» TASK INSTRUCTIONS:
Scan the material and copy every line in which "from" appears.

───

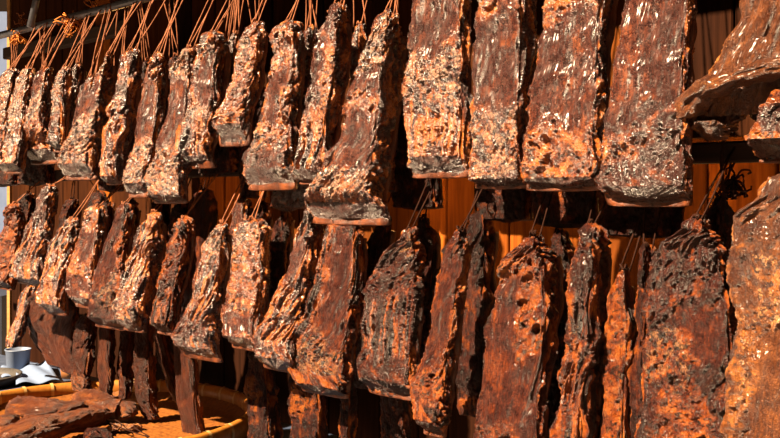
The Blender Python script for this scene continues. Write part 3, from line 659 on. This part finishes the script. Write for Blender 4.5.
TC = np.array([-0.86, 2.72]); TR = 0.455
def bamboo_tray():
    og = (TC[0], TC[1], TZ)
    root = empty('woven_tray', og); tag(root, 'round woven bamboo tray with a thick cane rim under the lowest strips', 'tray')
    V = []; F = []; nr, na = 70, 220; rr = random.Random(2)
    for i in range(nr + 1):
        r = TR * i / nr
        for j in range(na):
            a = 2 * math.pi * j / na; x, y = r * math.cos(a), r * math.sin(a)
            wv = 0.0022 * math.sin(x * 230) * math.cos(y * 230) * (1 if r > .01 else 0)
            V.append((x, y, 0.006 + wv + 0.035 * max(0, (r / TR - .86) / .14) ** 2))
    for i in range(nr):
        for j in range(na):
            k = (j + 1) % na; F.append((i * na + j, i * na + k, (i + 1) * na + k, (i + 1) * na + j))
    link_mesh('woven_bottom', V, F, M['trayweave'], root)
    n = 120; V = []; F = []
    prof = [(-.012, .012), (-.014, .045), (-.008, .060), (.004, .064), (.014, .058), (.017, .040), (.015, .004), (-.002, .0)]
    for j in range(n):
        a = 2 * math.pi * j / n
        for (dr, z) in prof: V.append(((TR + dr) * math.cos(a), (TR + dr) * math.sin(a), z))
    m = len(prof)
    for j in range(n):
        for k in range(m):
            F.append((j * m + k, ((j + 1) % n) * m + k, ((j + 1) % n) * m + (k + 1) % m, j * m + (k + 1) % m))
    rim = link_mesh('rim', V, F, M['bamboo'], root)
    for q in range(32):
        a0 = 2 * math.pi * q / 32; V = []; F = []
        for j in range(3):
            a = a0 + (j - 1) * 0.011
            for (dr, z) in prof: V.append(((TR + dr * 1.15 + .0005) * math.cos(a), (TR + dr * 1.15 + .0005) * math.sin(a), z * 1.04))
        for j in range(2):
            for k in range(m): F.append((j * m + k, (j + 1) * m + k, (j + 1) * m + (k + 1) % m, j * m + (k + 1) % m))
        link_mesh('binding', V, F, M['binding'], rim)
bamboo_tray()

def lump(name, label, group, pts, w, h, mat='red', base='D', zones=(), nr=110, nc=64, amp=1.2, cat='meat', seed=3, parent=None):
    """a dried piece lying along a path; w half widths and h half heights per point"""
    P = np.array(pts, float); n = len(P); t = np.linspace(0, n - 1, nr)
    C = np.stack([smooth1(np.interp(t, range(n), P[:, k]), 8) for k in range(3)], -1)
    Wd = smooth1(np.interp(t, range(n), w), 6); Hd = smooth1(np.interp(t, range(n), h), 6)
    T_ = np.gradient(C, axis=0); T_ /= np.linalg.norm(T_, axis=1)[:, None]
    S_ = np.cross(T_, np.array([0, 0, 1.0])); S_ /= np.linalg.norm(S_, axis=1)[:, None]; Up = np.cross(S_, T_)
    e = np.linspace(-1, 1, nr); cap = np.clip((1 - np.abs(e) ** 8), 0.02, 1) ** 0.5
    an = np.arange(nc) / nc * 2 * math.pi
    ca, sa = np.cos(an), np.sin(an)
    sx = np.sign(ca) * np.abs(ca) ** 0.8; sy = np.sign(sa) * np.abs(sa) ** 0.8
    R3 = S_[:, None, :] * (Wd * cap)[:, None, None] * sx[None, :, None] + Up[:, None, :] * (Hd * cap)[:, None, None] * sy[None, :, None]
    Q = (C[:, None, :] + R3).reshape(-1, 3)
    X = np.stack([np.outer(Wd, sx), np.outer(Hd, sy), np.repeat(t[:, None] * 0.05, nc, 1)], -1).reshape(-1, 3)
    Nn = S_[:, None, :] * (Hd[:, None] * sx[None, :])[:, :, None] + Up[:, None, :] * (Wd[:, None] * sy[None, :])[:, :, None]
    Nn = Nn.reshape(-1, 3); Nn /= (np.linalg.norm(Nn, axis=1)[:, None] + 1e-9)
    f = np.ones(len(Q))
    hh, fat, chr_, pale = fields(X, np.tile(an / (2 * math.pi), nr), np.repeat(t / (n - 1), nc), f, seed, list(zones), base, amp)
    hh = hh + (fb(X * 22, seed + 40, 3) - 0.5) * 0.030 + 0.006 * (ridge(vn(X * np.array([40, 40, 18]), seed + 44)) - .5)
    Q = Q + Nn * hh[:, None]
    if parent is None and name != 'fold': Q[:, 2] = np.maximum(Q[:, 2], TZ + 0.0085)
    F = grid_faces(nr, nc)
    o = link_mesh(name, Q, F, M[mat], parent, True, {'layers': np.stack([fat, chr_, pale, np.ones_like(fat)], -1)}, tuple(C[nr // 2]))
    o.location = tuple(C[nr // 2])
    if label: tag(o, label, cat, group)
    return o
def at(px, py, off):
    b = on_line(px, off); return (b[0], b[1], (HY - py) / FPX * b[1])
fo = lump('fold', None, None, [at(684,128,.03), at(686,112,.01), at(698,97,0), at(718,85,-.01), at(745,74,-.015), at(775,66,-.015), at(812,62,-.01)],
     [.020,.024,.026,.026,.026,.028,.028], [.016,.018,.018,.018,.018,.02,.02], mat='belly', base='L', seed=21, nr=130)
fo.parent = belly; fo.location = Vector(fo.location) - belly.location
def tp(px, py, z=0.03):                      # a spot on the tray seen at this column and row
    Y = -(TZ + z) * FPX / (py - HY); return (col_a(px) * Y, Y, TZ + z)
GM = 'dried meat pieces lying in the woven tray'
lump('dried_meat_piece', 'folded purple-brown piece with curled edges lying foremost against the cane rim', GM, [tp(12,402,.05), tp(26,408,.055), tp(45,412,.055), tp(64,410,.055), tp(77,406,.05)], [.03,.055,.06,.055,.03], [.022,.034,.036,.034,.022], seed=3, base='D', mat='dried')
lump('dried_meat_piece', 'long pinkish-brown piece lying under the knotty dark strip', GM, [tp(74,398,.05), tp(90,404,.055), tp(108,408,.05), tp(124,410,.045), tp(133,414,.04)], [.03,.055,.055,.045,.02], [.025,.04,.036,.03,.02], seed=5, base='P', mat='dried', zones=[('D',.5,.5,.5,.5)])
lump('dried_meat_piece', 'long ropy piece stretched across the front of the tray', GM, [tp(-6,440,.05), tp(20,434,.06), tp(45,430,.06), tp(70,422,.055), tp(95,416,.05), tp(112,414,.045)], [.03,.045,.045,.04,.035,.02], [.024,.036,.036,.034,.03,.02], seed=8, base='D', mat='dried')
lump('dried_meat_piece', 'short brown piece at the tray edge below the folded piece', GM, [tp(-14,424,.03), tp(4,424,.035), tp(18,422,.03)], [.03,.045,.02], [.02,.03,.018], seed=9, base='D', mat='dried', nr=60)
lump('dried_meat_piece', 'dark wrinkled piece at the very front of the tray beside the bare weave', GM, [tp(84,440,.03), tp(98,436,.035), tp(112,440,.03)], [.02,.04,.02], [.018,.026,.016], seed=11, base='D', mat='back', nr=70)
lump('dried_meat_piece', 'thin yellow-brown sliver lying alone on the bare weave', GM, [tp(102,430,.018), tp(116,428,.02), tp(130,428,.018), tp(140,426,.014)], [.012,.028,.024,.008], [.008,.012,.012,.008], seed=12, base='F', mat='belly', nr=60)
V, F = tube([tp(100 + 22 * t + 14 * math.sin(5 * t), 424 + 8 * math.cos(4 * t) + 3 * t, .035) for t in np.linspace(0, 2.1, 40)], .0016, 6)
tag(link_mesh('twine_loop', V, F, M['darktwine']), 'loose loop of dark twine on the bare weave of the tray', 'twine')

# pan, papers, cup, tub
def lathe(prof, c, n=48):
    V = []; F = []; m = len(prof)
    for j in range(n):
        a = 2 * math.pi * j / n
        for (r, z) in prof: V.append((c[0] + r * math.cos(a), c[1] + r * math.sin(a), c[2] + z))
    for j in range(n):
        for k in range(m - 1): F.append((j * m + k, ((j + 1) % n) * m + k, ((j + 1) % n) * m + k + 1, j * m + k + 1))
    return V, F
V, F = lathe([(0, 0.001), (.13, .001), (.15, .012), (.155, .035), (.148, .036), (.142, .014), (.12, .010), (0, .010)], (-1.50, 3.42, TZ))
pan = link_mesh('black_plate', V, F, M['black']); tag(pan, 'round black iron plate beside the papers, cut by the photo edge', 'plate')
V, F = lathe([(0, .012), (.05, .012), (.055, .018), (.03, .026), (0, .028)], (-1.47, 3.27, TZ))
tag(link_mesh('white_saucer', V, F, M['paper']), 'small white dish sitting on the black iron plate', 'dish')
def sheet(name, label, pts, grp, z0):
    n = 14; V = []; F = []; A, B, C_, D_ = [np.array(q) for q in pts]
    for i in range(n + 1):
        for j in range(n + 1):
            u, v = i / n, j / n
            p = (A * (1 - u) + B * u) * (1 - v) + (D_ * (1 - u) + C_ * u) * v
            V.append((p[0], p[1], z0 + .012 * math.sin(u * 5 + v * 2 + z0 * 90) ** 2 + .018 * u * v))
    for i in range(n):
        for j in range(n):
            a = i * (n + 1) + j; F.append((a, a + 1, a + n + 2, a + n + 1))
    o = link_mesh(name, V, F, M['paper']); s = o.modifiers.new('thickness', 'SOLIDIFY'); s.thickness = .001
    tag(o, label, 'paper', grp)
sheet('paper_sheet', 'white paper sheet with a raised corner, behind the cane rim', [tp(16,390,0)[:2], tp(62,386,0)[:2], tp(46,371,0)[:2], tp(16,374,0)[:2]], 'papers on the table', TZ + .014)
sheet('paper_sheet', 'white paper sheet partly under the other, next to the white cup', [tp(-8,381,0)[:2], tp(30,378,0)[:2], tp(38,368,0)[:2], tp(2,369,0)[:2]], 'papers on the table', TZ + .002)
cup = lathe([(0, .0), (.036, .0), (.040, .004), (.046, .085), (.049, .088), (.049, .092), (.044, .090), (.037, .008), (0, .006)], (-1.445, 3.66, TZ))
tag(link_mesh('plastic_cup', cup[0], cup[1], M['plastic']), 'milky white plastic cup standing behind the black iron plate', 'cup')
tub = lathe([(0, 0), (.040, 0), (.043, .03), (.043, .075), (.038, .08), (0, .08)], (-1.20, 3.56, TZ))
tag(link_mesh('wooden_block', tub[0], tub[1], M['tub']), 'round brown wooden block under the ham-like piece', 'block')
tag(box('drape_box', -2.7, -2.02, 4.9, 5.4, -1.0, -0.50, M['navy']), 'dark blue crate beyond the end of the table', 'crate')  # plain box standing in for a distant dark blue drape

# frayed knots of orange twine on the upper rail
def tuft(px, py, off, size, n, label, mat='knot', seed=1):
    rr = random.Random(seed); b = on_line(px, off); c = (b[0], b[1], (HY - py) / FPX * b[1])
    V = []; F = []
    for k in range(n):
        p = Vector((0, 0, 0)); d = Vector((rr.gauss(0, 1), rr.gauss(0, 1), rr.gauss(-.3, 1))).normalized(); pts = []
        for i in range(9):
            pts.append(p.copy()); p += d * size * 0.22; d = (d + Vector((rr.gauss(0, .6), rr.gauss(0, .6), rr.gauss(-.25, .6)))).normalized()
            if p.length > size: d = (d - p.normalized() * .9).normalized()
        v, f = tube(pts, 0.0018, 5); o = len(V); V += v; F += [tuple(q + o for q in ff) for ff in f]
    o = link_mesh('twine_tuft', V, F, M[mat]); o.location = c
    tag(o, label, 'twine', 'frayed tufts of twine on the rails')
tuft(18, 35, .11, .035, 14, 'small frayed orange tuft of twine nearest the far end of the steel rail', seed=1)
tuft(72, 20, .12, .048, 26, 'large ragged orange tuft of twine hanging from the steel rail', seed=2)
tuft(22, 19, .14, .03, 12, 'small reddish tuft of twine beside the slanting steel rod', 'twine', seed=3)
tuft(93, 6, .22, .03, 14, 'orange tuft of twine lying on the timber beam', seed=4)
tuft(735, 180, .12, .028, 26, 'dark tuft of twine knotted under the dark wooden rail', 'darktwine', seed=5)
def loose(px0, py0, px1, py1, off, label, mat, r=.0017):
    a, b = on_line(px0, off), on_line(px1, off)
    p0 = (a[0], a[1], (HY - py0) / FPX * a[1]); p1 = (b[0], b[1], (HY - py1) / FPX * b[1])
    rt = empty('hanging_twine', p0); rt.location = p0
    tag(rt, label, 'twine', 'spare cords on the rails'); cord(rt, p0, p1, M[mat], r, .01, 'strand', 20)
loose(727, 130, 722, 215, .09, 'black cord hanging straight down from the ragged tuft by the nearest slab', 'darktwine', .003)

───

» EXERCISE OUTPUT:
The Blender Python script for this scene continues. Write part 3, from line 659 on. This part finishes the script. Write for Blender 4.5.
tuft(72, 20, .12, .048, 26, 'large ragged orange tuft of twine hanging from the steel rail', seed=2)
loose(727, 130, 722, 215, .09, 'black cord hanging straight down from the ragged tuft by the nearest slab', 'darktwine', .003)